Wilson Gray hwgray at GMAIL.COM
Sun Nov 29 09:02:11 UTC 2015


On Sat, Nov 28, 2015 at 8:31 PM, Laurence Horn <laurence.horn at yale.edu>
wrote:

> Under "knob"


It occurred to me to look there, but I didn't find it. My not finding it
being no guarantee that it wasn't there, I was, therefore, motivated to
question the assertion that the phrase was not in HDAS. I'm also familiar
with "slob knob," without being impressed by it as a consequence of its,
IMO, banality.

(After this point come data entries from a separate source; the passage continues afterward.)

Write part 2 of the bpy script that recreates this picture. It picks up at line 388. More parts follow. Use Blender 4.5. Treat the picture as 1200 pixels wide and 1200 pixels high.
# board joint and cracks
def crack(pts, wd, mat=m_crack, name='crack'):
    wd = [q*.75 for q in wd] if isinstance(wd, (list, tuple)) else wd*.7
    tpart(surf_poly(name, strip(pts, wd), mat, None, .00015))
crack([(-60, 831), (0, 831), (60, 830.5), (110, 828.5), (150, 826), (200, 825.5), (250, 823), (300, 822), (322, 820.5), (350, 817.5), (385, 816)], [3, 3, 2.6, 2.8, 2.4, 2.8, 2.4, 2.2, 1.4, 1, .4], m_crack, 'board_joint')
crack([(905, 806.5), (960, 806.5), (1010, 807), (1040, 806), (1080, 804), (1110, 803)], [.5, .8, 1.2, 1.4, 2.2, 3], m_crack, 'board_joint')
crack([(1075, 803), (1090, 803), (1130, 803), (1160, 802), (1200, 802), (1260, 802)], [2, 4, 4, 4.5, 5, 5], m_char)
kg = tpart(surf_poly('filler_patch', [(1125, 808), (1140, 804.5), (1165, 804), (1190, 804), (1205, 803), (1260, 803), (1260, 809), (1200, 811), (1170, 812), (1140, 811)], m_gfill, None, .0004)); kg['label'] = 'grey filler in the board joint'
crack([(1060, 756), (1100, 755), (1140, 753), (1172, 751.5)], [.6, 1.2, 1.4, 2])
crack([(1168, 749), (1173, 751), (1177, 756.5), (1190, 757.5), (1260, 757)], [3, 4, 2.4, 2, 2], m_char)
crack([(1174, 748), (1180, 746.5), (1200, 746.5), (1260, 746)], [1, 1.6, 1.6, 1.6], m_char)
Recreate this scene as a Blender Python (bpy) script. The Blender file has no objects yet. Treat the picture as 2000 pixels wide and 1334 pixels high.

It's as lame and as obvious as "boylie mag."

Is "tickling the knob" the 17th-C, phrase? Surely, the act itself is older
than 1660, gnome sane? ;-)

What I heard in '61 was, "She polishes knob," said to A by B about C in an
unsuccessful attempt to kill A's interest in C by grossing him out. "The
*real* soul-brother," to borrow Richard Pryor's felicitous phrase, being a
Chrishtan, is somewhat more puritanical in deed than in word. Kinsey noted
that puritanical streak as characteristic of the lower orders, in his
ground-breaking Report.
-- 
-Wilson
-----
All say, "How hard it is that we have to die!"---a strange complaint to
come from the mouths of people who have had to live.